Pawnee Rock

An isolated, rugged mass of brown sandstone rising abruptly from the expansive level prairie surrounding it still echos the legendary, “This is Pawnee Rock” a classic spot in the Indian history of the “Great Plains.”

During the half century included from 1823-73, which latter date marked the advent of the railroad in this portion of Kansas, “Pawnee Rock” was the most dangerous place on all the Central Plains for encounters with Indians, for at that particular point on the great international “trail,” the Pawnees, Kiowas, Arrapahoes and Cheyennes made their not infrequently successful raids upon the “pack” or wagon trains of freighters across the continent.

Early in pioneer history when the Santa Fe Trail along with other routes were bringing westward bound travelers and ambitious settlers from the east to the western plains, bands of Indians had the vantage of ambushing the wagon trains from this outcrop of rock.

A small village was trying to establish itself in the 1870s as a stop along the Santa Fe Trail.

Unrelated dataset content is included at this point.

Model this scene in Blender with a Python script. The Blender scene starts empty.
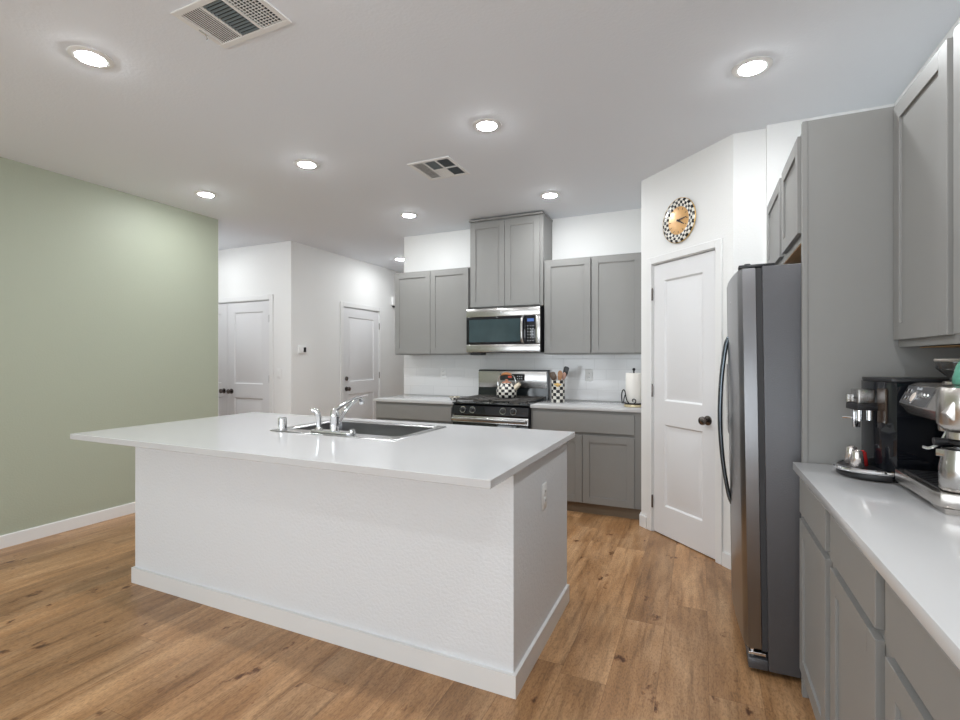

According to history, it wasn’t until later during a 3 day stand off between the Pawnee Indians and a group of men including Kit Carson that the rock became known as Pawnee Rock. Subsequently, the town eventually claimed the name.

The Santa Fe ruts are now obscure as faint reminders to landowners and visitors of a time gone by. The once little village is now a small rural town and remains in support of the Pawnee Rock State Park Historical Landmark.

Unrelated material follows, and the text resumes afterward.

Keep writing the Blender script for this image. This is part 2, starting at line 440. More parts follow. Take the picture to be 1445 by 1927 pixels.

A tennis court and basketball court sit in the city park along Centre Street. Adjacent to the courts are a swingset and teeter-totter. In the summer, there might be a dance or two here.

This is wide-open country with paved and packed-dirt roads to ride to your heart’s content.

The Arkansas River and Ash Creek used to be good for fishing, but that was before the river dried up. Now, look for farm ponds and sandpits for catfish and bass (get permission first). Cedar Bluff, Kanopolis, and Wilson reservoirs are a little more than an hour’s drive away to the northwest and northeast.

Pheasant, doves and deer are hunted in the fields and wooded areas. Turkeys and quail also live in the neighborhood.